Exercise task
Your task is to restate the data word for word.

* BEGIN *

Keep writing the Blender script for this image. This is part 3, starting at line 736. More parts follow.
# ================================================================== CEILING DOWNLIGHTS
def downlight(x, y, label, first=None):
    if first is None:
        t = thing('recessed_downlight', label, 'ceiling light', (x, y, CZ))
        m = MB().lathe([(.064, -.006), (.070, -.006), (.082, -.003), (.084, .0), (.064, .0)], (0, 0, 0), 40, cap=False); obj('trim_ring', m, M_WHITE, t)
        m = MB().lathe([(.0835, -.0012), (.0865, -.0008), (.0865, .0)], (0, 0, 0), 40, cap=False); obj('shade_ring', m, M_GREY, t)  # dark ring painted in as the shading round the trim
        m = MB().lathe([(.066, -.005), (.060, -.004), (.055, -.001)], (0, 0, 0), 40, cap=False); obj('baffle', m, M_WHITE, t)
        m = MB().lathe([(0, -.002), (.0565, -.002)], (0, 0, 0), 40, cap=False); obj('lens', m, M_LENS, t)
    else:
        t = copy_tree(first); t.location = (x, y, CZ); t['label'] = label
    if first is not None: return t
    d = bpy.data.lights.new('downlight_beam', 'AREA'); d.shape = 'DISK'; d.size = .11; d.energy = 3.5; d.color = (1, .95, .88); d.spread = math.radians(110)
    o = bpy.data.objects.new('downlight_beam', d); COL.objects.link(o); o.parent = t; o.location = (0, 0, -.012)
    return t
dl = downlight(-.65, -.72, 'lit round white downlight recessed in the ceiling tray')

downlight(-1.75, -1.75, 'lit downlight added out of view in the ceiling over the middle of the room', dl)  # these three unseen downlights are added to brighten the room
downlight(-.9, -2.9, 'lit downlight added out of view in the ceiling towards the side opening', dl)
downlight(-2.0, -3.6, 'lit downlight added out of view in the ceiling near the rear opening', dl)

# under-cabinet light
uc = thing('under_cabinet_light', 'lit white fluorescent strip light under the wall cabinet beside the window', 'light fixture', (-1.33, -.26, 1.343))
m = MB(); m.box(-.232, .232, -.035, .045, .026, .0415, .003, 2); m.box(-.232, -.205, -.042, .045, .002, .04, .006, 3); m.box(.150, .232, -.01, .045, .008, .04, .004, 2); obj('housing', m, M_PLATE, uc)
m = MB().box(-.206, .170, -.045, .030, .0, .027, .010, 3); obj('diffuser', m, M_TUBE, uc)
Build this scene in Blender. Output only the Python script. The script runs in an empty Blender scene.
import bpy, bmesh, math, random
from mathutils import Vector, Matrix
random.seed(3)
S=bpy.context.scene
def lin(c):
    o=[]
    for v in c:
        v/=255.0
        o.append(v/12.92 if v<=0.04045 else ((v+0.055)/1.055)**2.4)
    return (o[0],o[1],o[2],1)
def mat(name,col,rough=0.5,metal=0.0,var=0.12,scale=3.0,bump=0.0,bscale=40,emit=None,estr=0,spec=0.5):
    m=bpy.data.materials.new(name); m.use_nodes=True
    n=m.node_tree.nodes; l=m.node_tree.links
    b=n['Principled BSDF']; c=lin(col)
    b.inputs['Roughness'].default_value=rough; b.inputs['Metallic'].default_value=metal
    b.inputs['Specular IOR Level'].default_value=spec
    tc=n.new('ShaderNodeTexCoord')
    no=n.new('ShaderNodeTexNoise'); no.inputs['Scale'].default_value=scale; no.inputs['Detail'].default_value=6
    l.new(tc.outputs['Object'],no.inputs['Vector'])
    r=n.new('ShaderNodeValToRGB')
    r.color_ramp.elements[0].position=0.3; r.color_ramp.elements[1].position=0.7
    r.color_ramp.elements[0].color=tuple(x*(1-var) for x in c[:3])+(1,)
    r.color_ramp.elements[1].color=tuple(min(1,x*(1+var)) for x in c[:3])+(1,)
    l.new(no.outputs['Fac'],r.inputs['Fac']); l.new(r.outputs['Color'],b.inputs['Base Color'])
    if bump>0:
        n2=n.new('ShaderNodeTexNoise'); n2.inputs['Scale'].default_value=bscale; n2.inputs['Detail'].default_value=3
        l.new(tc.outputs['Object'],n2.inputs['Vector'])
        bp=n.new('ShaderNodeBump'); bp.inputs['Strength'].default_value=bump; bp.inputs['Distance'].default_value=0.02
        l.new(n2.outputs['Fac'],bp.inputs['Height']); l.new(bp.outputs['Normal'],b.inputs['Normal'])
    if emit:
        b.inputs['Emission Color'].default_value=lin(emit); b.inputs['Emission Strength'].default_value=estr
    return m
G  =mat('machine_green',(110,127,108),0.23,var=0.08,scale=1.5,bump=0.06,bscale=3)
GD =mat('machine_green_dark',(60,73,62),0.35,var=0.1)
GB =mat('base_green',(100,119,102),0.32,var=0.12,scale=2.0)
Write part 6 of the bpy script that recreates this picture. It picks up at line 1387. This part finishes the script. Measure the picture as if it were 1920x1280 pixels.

* END *

Solved problem
Keep writing the Blender script for this image. This is part 3, starting at line 736. More parts follow.
# ================================================================== CEILING DOWNLIGHTS
def downlight(x, y, label, first=None):
    if first is None:
        t = thing('recessed_downlight', label, 'ceiling light', (x, y, CZ))
        m = MB().lathe([(.064, -.006), (.070, -.006), (.082, -.003), (.084, .0), (.064, .0)], (0, 0, 0), 40, cap=False); obj('trim_ring', m, M_WHITE, t)
        m = MB().lathe([(.0835, -.0012), (.0865, -.0008), (.0865, .0)], (0, 0, 0), 40, cap=False); obj('shade_ring', m, M_GREY, t)  # dark ring painted in as the shading round the trim
        m = MB().lathe([(.066, -.005), (.060, -.004), (.055, -.001)], (0, 0, 0), 40, cap=False); obj('baffle', m, M_WHITE, t)
        m = MB().lathe([(0, -.002), (.0565, -.002)], (0, 0, 0), 40, cap=False); obj('lens', m, M_LENS, t)
    else:
        t = copy_tree(first); t.location = (x, y, CZ); t['label'] = label
    if first is not None: return t
    d = bpy.data.lights.new('downlight_beam', 'AREA'); d.shape = 'DISK'; d.size = .11; d.energy = 3.5; d.color = (1, .95, .88); d.spread = math.radians(110)
    o = bpy.data.objects.new('downlight_beam', d); COL.objects.link(o); o.parent = t; o.location = (0, 0, -.012)
    return t
dl = downlight(-.65, -.72, 'lit round white downlight recessed in the ceiling tray')

downlight(-1.75, -1.75, 'lit downlight added out of view in the ceiling over the middle of the room', dl)  # these three unseen downlights are added to brighten the room
downlight(-.9, -2.9, 'lit downlight added out of view in the ceiling towards the side opening', dl)
downlight(-2.0, -3.6, 'lit downlight added out of view in the ceiling near the rear opening', dl)

# under-cabinet light
uc = thing('under_cabinet_light', 'lit white fluorescent strip light under the wall cabinet beside the window', 'light fixture', (-1.33, -.26, 1.343))
m = MB(); m.box(-.232, .232, -.035, .045, .026, .0415, .003, 2); m.box(-.232, -.205, -.042, .045, .002, .04, .006, 3); m.box(.150, .232, -.01, .045, .008, .04, .004, 2); obj('housing', m, M_PLATE, uc)
m = MB().box(-.206, .170, -.045, .030, .0, .027, .010, 3); obj('diffuser', m, M_TUBE, uc)
Build this scene in Blender. Output only the Python script. The script runs in an empty Blender scene.
import bpy, bmesh, math, random
from mathutils import Vector, Matrix
random.seed(3)
S=bpy.context.scene
def lin(c):
    o=[]
    for v in c:
        v/=255.0
        o.append(v/12.92 if v<=0.04045 else ((v+0.055)/1.055)**2.4)
    return (o[0],o[1],o[2],1)
def mat(name,col,rough=0.5,metal=0.0,var=0.12,scale=3.0,bump=0.0,bscale=40,emit=None,estr=0,spec=0.5):
    m=bpy.data.materials.new(name); m.use_nodes=True
    n=m.node_tree.nodes; l=m.node_tree.links
    b=n['Principled BSDF']; c=lin(col)
    b.inputs['Roughness'].default_value=rough; b.inputs['Metallic'].default_value=metal
    b.inputs['Specular IOR Level'].default_value=spec
    tc=n.new('ShaderNodeTexCoord')
    no=n.new('ShaderNodeTexNoise'); no.inputs['Scale'].default_value=scale; no.inputs['Detail'].default_value=6
    l.new(tc.outputs['Object'],no.inputs['Vector'])
    r=n.new('ShaderNodeValToRGB')
    r.color_ramp.elements[0].position=0.3; r.color_ramp.elements[1].position=0.7
    r.color_ramp.elements[0].color=tuple(x*(1-var) for x in c[:3])+(1,)
    r.color_ramp.elements[1].color=tuple(min(1,x*(1+var)) for x in c[:3])+(1,)
    l.new(no.outputs['Fac'],r.inputs['Fac']); l.new(r.outputs['Color'],b.inputs['Base Color'])
    if bump>0:
        n2=n.new('ShaderNodeTexNoise'); n2.inputs['Scale'].default_value=bscale; n2.inputs['Detail'].default_value=3
        l.new(tc.outputs['Object'],n2.inputs['Vector'])
        bp=n.new('ShaderNodeBump'); bp.inputs['Strength'].default_value=bump; bp.inputs['Distance'].default_value=0.02
        l.new(n2.outputs['Fac'],bp.inputs['Height']); l.new(bp.outputs['Normal'],b.inputs['Normal'])
    if emit:
        b.inputs['Emission Color'].default_value=lin(emit); b.inputs['Emission Strength'].default_value=estr
    return m
G  =mat('machine_green',(110,127,108),0.23,var=0.08,scale=1.5,bump=0.06,bscale=3)
GD =mat('machine_green_dark',(60,73,62),0.35,var=0.1)
GB =mat('base_green',(100,119,102),0.32,var=0.12,scale=2.0)
Write part 6 of the bpy script that recreates this picture. It picks up at line 1387. This part finishes the script. Measure the picture as if it were 1920x1280 pixels.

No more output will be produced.